WHAT YOU SHOULD DO ->
Quote exactly the lines from the start of the entries to the one with "binder(-.046, 'pink binder", both ends included.

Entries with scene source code
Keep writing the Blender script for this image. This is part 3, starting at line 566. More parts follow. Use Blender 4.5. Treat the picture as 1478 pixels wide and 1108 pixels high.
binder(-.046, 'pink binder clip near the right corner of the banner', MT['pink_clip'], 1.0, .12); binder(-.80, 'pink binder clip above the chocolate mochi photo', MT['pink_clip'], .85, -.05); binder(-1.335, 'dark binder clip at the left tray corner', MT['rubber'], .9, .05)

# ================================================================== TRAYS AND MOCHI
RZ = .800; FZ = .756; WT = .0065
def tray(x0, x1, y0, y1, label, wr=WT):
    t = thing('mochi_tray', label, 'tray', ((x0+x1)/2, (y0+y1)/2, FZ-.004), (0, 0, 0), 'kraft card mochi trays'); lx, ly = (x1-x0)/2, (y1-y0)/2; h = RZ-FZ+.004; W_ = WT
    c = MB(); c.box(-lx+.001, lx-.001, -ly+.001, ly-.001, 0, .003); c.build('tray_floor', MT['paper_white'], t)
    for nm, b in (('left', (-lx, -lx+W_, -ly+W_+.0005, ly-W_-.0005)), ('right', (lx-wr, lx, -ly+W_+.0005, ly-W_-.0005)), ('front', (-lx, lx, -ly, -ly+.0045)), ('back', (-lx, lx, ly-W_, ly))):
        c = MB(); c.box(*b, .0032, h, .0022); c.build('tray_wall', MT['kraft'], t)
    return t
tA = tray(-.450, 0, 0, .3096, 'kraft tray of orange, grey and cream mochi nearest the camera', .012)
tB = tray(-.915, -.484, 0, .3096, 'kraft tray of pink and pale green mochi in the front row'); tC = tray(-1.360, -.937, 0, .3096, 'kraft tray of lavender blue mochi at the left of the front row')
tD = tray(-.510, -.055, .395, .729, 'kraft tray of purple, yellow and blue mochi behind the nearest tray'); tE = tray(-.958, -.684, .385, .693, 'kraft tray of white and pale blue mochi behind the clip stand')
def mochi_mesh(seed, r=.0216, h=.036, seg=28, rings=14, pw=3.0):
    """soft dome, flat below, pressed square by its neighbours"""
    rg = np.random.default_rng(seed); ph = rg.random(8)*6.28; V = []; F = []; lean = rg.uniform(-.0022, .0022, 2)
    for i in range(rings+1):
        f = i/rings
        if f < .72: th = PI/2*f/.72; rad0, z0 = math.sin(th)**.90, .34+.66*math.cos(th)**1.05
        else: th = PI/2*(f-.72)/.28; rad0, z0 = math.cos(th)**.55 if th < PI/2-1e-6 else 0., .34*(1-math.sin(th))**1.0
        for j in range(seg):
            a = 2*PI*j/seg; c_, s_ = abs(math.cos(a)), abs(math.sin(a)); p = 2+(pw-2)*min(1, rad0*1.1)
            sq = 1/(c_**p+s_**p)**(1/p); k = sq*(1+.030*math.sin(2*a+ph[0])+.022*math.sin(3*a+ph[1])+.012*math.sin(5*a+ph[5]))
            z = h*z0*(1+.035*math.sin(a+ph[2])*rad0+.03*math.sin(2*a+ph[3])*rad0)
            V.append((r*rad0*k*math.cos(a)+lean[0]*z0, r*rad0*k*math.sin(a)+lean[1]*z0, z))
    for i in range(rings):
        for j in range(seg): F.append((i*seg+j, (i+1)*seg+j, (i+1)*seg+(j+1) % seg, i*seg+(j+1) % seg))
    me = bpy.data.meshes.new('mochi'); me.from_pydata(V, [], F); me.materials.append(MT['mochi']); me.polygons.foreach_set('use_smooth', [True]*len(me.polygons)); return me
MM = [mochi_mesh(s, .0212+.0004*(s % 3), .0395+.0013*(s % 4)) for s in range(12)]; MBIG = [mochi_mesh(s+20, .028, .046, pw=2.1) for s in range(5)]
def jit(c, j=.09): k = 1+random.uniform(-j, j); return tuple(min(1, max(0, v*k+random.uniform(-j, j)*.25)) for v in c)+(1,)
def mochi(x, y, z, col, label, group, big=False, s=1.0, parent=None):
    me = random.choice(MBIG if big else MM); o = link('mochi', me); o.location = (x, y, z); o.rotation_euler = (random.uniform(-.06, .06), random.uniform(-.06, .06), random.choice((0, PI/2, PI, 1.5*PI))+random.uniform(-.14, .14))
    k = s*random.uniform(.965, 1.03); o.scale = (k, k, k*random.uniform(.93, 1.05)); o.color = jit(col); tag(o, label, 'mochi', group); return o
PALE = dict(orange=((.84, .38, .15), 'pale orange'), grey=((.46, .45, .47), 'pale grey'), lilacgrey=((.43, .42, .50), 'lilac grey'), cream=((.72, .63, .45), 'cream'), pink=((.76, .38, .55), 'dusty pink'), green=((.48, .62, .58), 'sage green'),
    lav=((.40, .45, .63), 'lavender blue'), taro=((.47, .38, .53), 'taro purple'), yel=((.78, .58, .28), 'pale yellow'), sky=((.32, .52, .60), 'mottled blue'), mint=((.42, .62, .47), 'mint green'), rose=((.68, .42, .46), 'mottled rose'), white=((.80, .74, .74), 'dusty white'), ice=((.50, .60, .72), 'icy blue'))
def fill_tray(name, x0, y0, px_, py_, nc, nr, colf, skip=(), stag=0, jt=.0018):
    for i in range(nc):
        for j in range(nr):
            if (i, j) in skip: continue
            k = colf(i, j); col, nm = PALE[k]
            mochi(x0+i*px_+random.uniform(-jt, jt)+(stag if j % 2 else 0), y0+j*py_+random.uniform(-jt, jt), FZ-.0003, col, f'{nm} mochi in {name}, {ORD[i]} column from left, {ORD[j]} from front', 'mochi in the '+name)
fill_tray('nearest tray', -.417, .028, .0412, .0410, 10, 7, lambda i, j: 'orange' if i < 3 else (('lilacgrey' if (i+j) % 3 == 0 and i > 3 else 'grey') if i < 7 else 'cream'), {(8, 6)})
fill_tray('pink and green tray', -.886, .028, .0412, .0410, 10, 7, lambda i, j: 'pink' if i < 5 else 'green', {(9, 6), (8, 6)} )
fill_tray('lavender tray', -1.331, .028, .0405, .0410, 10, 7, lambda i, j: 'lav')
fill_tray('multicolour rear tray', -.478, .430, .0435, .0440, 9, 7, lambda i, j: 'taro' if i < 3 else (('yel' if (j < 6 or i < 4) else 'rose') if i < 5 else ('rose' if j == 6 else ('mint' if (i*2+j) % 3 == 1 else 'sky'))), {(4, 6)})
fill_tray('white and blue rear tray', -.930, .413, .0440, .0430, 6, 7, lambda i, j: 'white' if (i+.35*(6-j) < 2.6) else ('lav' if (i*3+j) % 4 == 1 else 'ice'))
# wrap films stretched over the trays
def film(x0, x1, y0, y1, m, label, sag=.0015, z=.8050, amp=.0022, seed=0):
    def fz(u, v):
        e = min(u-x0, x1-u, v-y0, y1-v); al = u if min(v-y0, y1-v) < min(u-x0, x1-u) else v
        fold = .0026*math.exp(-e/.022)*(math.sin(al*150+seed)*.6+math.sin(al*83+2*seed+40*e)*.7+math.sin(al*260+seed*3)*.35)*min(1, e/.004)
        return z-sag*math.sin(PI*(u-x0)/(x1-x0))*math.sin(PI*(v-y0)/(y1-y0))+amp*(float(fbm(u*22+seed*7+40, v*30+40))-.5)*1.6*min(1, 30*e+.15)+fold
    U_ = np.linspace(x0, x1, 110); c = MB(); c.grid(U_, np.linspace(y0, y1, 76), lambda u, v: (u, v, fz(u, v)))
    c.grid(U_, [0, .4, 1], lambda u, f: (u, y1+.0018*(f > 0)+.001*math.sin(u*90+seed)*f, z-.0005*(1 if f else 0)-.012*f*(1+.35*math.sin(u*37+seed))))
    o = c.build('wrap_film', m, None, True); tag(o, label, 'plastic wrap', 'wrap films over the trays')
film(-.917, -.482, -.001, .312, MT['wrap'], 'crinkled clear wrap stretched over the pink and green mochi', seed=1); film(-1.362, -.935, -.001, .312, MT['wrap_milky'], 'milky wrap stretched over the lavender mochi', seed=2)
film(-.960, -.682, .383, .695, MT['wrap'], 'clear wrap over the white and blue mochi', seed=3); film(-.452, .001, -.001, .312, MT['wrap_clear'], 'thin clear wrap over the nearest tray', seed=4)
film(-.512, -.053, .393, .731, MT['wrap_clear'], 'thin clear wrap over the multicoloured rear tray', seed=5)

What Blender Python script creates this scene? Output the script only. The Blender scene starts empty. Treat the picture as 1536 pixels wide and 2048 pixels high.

RESULT ->
Keep writing the Blender script for this image. This is part 3, starting at line 566. More parts follow. Use Blender 4.5. Treat the picture as 1478 pixels wide and 1108 pixels high.
binder(-.046, 'pink binder clip near the right corner of the banner', MT['pink_clip'], 1.0, .12); binder(-.80, 'pink binder clip above the chocolate mochi photo', MT['pink_clip'], .85, -.05); binder(-1.335, 'dark binder clip at the left tray corner', MT['rubber'], .9, .05)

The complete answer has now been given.